Legal aid crisis escalates

By Stuart Russell

SYDNEY — On March 5, thousands of legal services workers, trade unionists, community organisations and supporters joined lunchtime rallies around the country to protest the Howard government's cuts of $120 million over three years to the national legal aid system. The cuts will take full effect on June 30.

In NSW, Legal Aid Commission (LAC) lawyers took industrial action by refusing to appear in court. A NSW LAC decision to withdraw its lawyers from appearing at weekend bail applications because of the cuts was retracted after criticisms from senior legal figures.

There is a widening rift between the federal government and the states, some of whom have threatened to withdraw from the national legal aid network and set up their own system for cases under state law.

In 1992, the High Court ruled that anyone charged with a serious criminal offence must be represented, otherwise their case should be adjourned or permanently stayed. Some criminal defendants have recently requested that their prosecutions be halted, since legal aid is not available to them. In one serious drug case, faced with the possibility of an embarrassing failed prosecution, the NSW government agreed to pay for legal aid.

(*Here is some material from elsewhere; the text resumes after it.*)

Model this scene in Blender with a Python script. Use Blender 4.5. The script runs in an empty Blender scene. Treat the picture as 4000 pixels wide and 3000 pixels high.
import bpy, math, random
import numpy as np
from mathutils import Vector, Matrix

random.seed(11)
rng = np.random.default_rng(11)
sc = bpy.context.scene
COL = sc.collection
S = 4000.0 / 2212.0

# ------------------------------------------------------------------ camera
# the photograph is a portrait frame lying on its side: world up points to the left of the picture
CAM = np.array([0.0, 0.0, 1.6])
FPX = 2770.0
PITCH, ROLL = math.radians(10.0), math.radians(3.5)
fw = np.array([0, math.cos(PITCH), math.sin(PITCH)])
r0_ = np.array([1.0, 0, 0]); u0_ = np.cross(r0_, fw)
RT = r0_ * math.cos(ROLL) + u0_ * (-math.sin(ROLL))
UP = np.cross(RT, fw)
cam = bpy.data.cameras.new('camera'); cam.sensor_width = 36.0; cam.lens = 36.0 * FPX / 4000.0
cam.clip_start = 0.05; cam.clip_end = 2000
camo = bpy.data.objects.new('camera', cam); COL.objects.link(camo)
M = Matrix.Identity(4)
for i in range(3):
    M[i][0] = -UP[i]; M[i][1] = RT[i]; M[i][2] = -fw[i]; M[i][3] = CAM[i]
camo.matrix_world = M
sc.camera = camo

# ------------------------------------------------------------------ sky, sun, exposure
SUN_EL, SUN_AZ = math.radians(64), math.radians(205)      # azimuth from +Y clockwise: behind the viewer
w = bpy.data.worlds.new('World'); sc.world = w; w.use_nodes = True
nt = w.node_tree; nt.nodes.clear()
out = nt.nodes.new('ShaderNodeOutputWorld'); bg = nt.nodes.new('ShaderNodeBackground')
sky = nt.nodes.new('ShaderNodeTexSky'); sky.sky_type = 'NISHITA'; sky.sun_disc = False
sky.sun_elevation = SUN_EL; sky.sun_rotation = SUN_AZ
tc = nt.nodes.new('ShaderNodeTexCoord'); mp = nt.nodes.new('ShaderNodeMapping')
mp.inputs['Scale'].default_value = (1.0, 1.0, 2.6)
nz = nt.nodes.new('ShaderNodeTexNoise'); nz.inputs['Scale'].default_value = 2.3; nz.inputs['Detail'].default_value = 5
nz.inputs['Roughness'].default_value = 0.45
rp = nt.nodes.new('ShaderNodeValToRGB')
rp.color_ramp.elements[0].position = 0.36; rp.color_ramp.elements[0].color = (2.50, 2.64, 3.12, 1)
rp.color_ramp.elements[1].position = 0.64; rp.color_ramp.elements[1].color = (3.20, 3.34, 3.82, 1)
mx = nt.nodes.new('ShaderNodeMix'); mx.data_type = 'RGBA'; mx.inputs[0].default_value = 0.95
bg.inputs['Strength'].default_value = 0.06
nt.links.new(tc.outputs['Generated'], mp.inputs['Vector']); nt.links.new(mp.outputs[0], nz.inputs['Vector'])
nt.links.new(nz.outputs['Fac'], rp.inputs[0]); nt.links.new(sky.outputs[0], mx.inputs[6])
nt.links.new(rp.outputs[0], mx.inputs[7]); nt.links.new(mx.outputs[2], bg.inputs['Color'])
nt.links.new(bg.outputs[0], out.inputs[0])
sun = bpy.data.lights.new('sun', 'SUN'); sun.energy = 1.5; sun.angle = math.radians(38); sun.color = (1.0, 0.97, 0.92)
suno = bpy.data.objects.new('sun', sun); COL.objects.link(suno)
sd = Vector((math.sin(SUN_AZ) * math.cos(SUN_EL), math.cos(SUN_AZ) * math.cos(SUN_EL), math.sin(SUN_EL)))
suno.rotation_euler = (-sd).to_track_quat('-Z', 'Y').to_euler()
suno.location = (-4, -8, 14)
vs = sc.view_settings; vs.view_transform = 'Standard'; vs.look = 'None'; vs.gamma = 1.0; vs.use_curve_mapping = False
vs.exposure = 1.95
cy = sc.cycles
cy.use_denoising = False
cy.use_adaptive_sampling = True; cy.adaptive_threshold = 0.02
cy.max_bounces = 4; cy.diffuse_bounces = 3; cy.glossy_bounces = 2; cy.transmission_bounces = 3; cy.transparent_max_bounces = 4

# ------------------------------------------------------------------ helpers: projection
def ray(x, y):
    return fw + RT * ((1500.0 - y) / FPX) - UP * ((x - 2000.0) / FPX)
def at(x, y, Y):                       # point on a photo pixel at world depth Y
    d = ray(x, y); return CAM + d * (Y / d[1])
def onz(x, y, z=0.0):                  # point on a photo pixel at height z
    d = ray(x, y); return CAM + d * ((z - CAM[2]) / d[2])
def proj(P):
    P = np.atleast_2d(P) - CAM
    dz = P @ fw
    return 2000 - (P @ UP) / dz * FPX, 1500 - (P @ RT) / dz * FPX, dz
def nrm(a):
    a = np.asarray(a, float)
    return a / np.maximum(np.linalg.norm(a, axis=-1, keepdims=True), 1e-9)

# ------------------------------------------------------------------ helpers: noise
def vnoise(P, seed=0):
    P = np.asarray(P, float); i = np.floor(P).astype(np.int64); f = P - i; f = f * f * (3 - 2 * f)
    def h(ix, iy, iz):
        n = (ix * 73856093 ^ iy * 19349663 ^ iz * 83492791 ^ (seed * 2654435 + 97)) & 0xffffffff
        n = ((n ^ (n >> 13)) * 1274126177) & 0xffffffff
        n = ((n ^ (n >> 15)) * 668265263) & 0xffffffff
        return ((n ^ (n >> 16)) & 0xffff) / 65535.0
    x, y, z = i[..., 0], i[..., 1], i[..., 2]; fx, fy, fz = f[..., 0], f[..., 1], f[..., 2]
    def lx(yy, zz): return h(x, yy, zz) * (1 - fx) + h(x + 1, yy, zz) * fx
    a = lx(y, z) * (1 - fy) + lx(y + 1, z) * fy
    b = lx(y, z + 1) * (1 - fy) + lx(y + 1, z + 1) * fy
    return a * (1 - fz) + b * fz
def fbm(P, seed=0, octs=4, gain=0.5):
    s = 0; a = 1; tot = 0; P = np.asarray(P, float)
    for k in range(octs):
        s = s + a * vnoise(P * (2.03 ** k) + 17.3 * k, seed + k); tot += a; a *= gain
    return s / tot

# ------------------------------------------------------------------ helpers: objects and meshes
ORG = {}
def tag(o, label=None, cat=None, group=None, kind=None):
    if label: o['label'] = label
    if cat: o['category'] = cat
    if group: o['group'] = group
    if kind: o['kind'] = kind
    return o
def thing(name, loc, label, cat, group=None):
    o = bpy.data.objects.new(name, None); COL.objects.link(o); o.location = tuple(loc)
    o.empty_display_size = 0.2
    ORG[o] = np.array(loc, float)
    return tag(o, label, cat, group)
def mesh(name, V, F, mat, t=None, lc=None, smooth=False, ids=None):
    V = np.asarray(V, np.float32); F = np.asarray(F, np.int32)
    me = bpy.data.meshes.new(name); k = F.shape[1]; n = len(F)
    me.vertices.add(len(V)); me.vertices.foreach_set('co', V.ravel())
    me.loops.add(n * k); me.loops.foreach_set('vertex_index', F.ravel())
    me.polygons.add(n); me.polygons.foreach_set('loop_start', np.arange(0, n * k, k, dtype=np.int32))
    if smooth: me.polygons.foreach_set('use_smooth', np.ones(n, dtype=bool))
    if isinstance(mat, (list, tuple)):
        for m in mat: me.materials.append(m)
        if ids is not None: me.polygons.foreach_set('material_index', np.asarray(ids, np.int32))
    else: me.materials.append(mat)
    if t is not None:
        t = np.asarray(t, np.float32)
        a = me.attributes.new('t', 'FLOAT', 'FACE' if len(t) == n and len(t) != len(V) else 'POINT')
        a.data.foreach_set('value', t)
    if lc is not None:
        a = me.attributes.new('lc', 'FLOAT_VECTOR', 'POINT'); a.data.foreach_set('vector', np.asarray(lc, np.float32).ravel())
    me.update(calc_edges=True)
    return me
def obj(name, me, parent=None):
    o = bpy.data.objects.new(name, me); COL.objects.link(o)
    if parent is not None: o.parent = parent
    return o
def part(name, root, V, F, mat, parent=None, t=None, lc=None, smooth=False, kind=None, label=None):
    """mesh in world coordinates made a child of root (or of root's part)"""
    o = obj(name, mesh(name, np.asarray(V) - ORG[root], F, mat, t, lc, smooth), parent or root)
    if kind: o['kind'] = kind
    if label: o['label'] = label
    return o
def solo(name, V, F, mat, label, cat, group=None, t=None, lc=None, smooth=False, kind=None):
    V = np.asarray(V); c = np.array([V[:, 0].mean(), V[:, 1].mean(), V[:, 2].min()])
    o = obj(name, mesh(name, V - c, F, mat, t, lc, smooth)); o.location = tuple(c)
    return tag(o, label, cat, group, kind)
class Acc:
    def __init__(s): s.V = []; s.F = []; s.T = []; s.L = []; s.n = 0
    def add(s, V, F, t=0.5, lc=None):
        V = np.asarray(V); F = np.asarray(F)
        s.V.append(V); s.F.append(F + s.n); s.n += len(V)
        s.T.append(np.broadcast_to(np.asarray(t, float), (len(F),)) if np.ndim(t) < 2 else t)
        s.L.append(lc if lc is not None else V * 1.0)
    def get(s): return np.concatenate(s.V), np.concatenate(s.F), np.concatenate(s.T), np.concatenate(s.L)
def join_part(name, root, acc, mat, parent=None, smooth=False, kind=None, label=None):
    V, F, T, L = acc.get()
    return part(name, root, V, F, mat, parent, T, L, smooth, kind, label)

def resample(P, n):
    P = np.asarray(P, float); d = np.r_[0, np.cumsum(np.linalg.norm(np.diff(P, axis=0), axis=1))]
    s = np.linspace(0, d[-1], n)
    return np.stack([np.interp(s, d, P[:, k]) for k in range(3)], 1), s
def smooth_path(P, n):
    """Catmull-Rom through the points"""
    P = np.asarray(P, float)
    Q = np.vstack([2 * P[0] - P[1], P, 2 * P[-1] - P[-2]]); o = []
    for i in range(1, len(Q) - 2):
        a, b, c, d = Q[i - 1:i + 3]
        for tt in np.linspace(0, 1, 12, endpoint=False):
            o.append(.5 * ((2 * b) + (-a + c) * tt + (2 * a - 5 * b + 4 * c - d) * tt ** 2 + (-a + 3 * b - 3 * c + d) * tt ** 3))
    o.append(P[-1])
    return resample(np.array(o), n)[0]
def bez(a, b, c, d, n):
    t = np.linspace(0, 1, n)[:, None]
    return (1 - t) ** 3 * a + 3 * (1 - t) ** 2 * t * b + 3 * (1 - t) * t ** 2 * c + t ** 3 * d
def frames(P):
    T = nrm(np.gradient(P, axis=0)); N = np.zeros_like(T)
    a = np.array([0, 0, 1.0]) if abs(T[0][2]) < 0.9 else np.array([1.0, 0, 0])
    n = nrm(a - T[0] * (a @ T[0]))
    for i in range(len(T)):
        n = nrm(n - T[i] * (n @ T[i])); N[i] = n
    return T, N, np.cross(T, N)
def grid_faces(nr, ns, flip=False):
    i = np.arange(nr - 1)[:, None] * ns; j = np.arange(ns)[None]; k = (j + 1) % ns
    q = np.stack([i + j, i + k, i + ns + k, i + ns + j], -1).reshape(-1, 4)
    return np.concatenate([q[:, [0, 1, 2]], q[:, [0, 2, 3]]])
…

Evidence of the harmful effect of legal aid cuts in mounting constantly. In Melbourne, Robert Richter QC told the 600 people protesting outside the Victorian Supreme Court on March 5 that people were already serving jail sentences because they had not been adequately represented in court. Many defendants in criminal cases are now told that they won't get legal aid unless they agree to plead guilty.

The Domestic Violence Advocacy Service NSW was forced to cut one quarter of its budget.

Legal aid was recently denied to an Aboriginal man in Darwin in the middle of his trail for murder. A Victorian man seeking to uncover the reasons for his wife's death during a train derailment was denied legal aid, as were two children involved in a Family Court dispute.

A physically disabled six-year-old girl, who may be forced to move out of a mainstream school class, was also refused legal aid for her case before the Human Rights and Equal Opportunity Commission. The federal government has turned a blind eye to a series of pleas and protests to reverse the cuts.

The poor, young people, women, workers and Aboriginal people will suffer disproportionately. Women will bear the brunt of the cuts since criminal trials, which overwhelmingly involve male defendants, will take priority over civil disputes, such as family law matters.

Legal aid is a social not an individual problem. The solution to individual injustices is not to fund legal aid in one particular case, but to make it available to all, and expand its services.

While the March 5 rallies and strike in NSW were welcome signs of resistance to the cuts, more action is needed to place sufficient pressure on the federal government so that it takes corrective action. The only way to do this and save legal aid is to maintain the public protests against the government.